(Scripts that build scenes)
===============
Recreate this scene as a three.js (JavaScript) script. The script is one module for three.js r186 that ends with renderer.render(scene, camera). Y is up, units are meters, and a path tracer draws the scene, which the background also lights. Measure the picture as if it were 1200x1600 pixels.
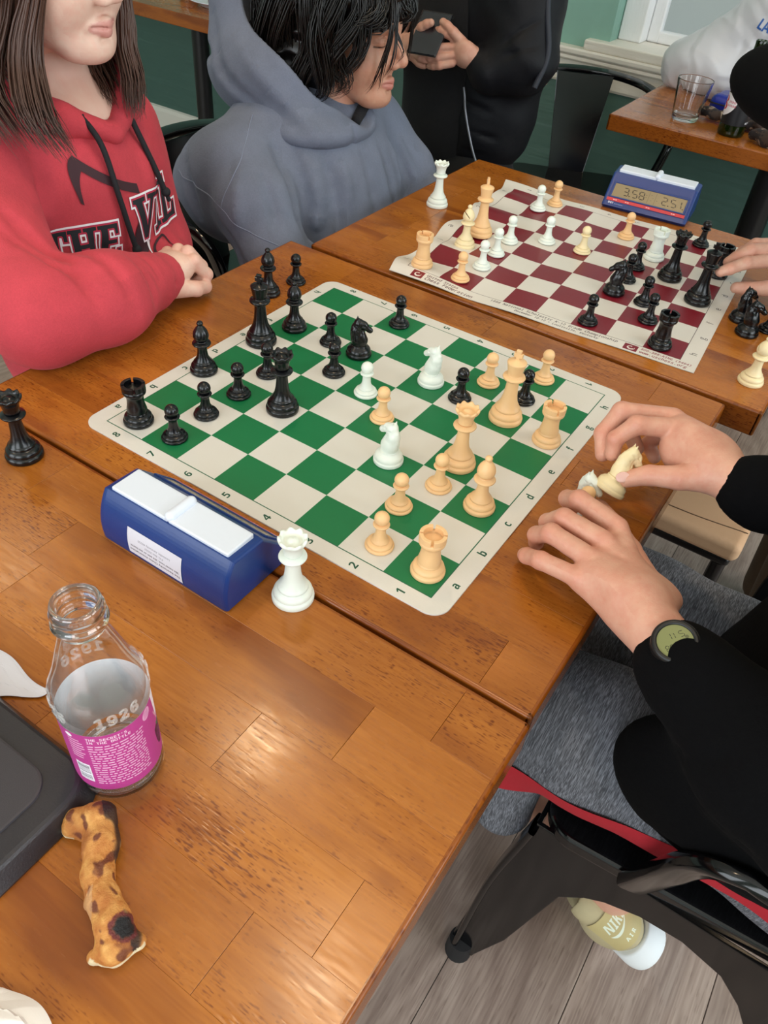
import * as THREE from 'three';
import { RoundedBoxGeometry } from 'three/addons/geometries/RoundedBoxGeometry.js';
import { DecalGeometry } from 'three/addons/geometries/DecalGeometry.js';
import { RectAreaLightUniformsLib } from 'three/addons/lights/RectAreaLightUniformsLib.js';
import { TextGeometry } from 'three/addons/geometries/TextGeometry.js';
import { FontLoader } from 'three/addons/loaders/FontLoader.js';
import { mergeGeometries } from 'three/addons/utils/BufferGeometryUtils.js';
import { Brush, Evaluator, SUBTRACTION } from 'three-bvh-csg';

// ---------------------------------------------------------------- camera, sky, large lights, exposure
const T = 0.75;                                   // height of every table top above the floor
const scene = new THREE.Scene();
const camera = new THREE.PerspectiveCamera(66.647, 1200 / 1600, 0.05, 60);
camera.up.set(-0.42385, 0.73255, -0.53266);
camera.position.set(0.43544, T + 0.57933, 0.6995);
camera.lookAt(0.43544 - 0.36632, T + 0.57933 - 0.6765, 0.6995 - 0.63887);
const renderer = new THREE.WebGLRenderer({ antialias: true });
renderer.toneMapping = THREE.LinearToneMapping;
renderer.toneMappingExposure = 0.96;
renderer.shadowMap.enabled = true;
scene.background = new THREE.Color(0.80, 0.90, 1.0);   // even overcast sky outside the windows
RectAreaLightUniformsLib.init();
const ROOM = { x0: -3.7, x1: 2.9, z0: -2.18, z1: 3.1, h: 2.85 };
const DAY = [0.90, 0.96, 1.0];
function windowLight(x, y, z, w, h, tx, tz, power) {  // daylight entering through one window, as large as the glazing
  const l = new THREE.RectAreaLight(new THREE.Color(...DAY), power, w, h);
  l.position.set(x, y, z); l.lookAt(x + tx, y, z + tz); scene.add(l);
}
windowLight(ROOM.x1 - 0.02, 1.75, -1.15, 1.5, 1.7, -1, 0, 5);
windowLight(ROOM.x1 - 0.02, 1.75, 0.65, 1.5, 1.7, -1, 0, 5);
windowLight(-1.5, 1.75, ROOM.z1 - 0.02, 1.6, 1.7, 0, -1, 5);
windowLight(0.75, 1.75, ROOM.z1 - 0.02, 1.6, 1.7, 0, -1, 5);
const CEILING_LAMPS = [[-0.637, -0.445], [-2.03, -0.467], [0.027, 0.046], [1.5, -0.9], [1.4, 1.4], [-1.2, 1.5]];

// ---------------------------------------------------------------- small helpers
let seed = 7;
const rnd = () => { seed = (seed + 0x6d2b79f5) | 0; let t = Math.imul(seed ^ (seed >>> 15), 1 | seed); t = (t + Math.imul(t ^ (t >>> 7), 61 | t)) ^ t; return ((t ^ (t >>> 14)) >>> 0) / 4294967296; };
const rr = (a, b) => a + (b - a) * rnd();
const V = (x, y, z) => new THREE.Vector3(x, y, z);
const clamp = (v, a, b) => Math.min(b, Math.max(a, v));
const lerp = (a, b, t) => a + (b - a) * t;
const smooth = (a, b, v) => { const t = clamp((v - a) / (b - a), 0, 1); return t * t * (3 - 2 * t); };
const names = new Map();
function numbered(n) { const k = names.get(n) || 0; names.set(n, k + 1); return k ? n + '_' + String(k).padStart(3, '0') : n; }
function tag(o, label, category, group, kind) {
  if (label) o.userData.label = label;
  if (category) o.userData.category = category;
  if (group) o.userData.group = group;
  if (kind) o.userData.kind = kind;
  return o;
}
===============
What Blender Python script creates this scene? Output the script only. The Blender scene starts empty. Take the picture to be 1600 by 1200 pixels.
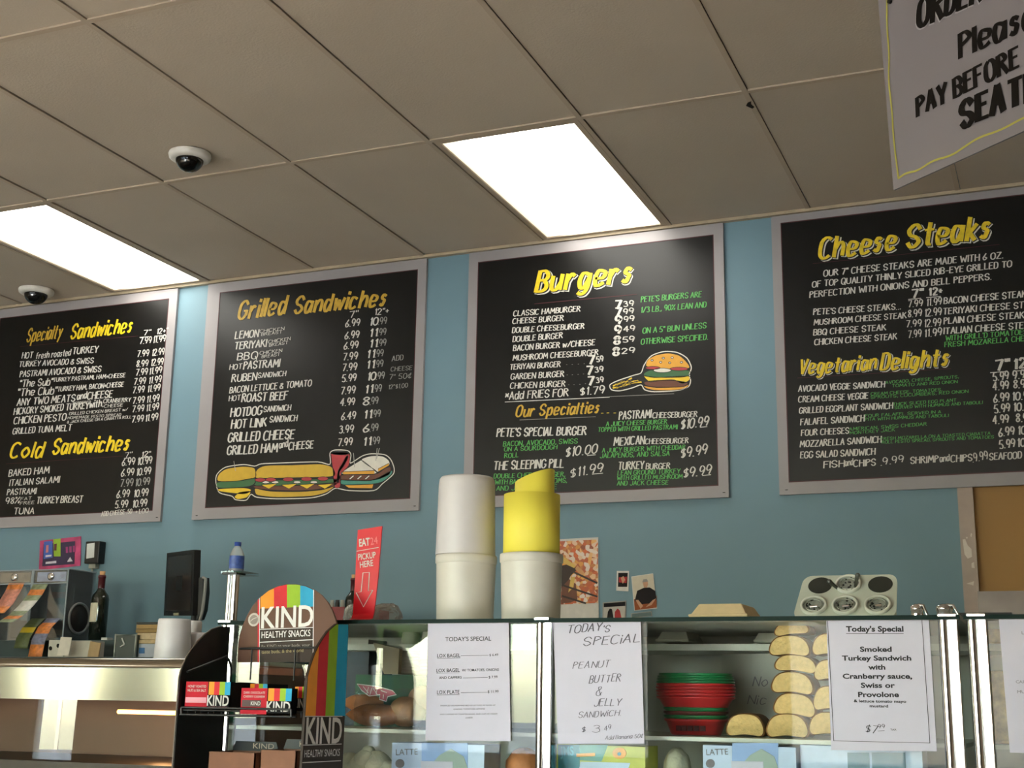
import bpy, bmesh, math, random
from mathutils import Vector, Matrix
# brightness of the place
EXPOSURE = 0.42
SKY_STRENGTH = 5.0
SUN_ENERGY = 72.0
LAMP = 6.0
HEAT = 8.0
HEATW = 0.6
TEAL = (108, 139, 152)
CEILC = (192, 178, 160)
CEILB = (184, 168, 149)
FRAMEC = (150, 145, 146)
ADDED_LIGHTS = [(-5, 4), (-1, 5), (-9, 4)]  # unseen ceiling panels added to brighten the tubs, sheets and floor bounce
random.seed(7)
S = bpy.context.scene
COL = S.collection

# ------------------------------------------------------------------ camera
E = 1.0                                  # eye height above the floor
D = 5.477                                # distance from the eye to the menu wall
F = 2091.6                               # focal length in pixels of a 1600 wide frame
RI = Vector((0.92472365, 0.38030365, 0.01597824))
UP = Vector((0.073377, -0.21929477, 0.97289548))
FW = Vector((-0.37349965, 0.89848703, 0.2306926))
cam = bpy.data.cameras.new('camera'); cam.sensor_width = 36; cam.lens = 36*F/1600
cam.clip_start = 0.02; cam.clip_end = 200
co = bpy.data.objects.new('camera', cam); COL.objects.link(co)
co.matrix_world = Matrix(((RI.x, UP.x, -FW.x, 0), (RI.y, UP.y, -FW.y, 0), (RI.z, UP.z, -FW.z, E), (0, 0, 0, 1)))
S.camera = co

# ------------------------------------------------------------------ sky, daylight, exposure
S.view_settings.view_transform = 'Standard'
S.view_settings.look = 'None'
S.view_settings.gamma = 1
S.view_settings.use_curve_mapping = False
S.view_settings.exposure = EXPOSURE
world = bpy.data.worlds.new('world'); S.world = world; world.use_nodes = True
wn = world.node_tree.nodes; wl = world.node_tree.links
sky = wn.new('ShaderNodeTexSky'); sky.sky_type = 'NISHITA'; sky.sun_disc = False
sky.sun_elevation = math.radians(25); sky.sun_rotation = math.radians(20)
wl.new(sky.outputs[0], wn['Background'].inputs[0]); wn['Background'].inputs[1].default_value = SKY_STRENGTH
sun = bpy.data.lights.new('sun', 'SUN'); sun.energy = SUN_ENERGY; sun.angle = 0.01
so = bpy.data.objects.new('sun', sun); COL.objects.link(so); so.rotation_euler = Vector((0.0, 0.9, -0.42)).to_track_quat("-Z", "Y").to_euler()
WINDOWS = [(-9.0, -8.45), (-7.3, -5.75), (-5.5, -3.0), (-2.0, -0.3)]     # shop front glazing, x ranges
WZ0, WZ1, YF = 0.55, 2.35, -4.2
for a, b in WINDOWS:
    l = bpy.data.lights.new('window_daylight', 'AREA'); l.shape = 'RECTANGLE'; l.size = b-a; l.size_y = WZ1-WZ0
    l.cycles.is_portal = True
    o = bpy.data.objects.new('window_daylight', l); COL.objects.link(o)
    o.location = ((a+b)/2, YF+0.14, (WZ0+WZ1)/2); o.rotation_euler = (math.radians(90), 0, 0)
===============
• WHAT NEEDS TO BE DONE: In the listing above, find the line containing "Recreate this scene" and the line containing "Brush, Evaluator, SUBTRACTION", then write out both of them and every line between, exactly, with no pictures.

• EXPECTED ANSWER:
Recreate this scene as a three.js (JavaScript) script. The script is one module for three.js r186 that ends with renderer.render(scene, camera). Y is up, units are meters, and a path tracer draws the scene, which the background also lights. Measure the picture as if it were 1200x1600 pixels.
import * as THREE from 'three';
import { RoundedBoxGeometry } from 'three/addons/geometries/RoundedBoxGeometry.js';
import { DecalGeometry } from 'three/addons/geometries/DecalGeometry.js';
import { RectAreaLightUniformsLib } from 'three/addons/lights/RectAreaLightUniformsLib.js';
import { TextGeometry } from 'three/addons/geometries/TextGeometry.js';
import { FontLoader } from 'three/addons/loaders/FontLoader.js';
import { mergeGeometries } from 'three/addons/utils/BufferGeometryUtils.js';
import { Brush, Evaluator, SUBTRACTION } from 'three-bvh-csg';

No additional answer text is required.